Rafał Gikiewicz – tak, jak wspomnieliśmy skupimy się także na nieobecnych podczas ostatniego zgrupowania kadry Czesława Michniewicza. Jednym z nich jest Rafał Gikiewicz, który z niemal każdej strony domaga się powołania do biało-czerwonej drużyny. Jak przyznał sam selekcjoner, bramkarz potrafił dzwonić do niego w sprawie ewentualnego znalezienia się w reprezentacji. Wydaje nam się, że jednak lepszym rozwiązaniem byłoby skupianie się na swoich boiskowych poczynaniach, dlatego w stronę Gikiego kierujemy wiadro pełne zimnej wody.

Grzegorz Krychowiak – pomocnik AEK Ateny nie zaliczył dobrego występu podczas towarzyskiego spotkania przeciwko Szkocji. Zupełnie inaczej 32-latek wyglądał podczas barażowego starcia ze Szwecją, a po nim wyszedł przed mikrofony i w dość buntowniczych słowach powiedział, że „wbrew głosom ekspertów, Krychowiak się jeszcze nie skończył”. Sądzimy, że zimny prysznic zdecydowanie przyda się naszemu pomocnikowi!

Jacek Góralski – a podczas spotkania ze Szwecją Krychowiaka zastąpił Jacek Górlaski. Były zawodnik Jagiellonii bez żółtej kartki wytrzymał tylko do 38. minuty. Później, wobec tej sytuacji, trener Michniewicz musiał zmienić plan na ten mecz i zmienić „Górala”. 29-latkowi śmingus-dyngus może pomóc w tym, by w niektórych sytuacjach powstrzymywać się przed agresywniejszymi wejściami na murawie!

Arkadiusz Reca – piłkarz Spezii wyszedł w pierwszym składzie na mecz towarzyski przeciwko Szkocji i był bezwzględnie najsłabszym ogniwem naszej jedenastki. Tym samym Czesław Michniewicz musiał zmienić swoje plany dotyczące składu na starcie ze Szwecją i Reca zasiadł tylko na ławce. 26-latkowi zimny prysznic może tylko pomóc, bo jeżeli szybko nie zmieni swojej postawy, to może stracić miejsce nawet na ławce.

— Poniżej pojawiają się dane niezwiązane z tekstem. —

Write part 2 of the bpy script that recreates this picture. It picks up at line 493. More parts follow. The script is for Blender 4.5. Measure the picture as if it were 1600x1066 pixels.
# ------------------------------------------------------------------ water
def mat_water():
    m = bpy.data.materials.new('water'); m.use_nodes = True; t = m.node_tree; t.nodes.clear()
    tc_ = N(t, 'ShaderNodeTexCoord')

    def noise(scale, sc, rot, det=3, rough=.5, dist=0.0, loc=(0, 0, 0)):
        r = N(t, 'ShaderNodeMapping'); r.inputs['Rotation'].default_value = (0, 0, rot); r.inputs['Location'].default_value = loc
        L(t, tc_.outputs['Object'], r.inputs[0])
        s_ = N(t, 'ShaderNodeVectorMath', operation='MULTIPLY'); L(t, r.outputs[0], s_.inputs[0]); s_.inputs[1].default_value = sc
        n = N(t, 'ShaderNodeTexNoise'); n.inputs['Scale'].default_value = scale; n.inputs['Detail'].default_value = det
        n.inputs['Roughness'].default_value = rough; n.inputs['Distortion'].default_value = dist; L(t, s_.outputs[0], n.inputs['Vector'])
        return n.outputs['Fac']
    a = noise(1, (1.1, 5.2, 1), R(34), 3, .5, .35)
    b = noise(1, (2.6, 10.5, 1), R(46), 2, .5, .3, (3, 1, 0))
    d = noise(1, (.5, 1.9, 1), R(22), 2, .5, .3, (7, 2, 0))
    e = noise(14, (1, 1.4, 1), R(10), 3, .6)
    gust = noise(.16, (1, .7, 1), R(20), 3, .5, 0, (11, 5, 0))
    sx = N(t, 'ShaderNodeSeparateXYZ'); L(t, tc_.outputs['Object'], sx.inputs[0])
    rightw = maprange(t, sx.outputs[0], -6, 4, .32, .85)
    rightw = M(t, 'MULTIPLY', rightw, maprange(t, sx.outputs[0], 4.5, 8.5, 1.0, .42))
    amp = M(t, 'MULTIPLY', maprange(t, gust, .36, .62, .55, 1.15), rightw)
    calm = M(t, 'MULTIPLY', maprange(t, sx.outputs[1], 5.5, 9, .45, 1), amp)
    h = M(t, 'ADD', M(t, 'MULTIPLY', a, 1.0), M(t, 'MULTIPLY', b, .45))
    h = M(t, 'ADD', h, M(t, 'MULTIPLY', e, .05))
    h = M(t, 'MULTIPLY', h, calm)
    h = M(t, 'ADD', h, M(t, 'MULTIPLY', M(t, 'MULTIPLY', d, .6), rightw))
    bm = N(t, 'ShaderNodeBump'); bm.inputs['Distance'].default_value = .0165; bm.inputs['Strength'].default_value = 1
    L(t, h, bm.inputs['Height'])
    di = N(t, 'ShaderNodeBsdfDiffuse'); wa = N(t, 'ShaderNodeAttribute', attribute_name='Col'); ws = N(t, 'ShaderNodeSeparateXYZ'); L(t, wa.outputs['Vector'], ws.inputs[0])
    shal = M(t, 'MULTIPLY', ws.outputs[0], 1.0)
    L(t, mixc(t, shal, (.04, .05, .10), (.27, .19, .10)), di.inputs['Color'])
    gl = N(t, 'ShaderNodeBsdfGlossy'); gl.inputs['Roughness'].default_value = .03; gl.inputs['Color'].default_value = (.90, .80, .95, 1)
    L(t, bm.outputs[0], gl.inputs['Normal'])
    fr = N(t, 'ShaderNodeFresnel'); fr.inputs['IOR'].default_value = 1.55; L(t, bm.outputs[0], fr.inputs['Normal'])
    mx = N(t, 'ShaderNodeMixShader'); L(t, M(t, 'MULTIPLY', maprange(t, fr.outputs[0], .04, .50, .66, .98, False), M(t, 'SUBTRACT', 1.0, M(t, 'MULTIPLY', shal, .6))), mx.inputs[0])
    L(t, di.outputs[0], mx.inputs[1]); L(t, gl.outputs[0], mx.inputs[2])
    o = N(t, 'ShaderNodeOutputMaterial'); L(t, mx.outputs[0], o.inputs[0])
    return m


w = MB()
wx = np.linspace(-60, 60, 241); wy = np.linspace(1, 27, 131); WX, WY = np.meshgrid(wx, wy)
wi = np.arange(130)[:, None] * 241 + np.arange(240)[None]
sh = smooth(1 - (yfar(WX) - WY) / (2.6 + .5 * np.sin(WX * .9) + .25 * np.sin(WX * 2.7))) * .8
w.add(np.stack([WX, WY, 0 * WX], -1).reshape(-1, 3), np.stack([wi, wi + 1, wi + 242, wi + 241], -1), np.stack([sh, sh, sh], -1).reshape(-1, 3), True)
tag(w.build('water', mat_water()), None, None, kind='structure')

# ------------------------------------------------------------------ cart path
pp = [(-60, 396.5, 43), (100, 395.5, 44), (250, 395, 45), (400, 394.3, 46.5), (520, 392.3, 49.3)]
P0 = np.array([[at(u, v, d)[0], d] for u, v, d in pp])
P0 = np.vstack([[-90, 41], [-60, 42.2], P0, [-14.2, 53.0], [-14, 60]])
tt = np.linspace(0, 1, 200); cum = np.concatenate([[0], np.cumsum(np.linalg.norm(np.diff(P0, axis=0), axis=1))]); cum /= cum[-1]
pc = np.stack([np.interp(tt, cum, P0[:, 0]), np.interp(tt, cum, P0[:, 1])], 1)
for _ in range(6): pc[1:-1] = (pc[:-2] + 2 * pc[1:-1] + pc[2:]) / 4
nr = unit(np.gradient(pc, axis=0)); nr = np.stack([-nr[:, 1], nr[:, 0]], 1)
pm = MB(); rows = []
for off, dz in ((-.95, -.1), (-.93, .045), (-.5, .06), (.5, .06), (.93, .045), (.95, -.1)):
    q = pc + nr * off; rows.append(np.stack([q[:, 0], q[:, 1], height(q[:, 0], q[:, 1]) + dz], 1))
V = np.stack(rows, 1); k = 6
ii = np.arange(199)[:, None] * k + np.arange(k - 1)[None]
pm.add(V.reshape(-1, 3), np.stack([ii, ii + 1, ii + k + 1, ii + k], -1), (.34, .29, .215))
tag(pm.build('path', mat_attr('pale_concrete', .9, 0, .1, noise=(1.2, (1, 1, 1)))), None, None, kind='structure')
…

Karol Linetty – wychowanka Lecha Poznań zabrakło wśród powołanych na mecze ze Szkocją oraz Szwecją. Pomocnik powinien jak najszybciej zmienić klub i powalczyć o regularną grę, jeżeli tylko marzy o tym, by pojechać na Mundial w Katarze.

Piotr Zieliński – pomocnik Napoli ponownie był jednym z najbardziej krytykowanych piłkarzy naszej reprezentacji po starciu w Glasgow. Odnosimy wrażenie, że „Zielu” ma za sobą już mnóstwo zimnych prysznicy, ale my proponujemy jeszcze jeden!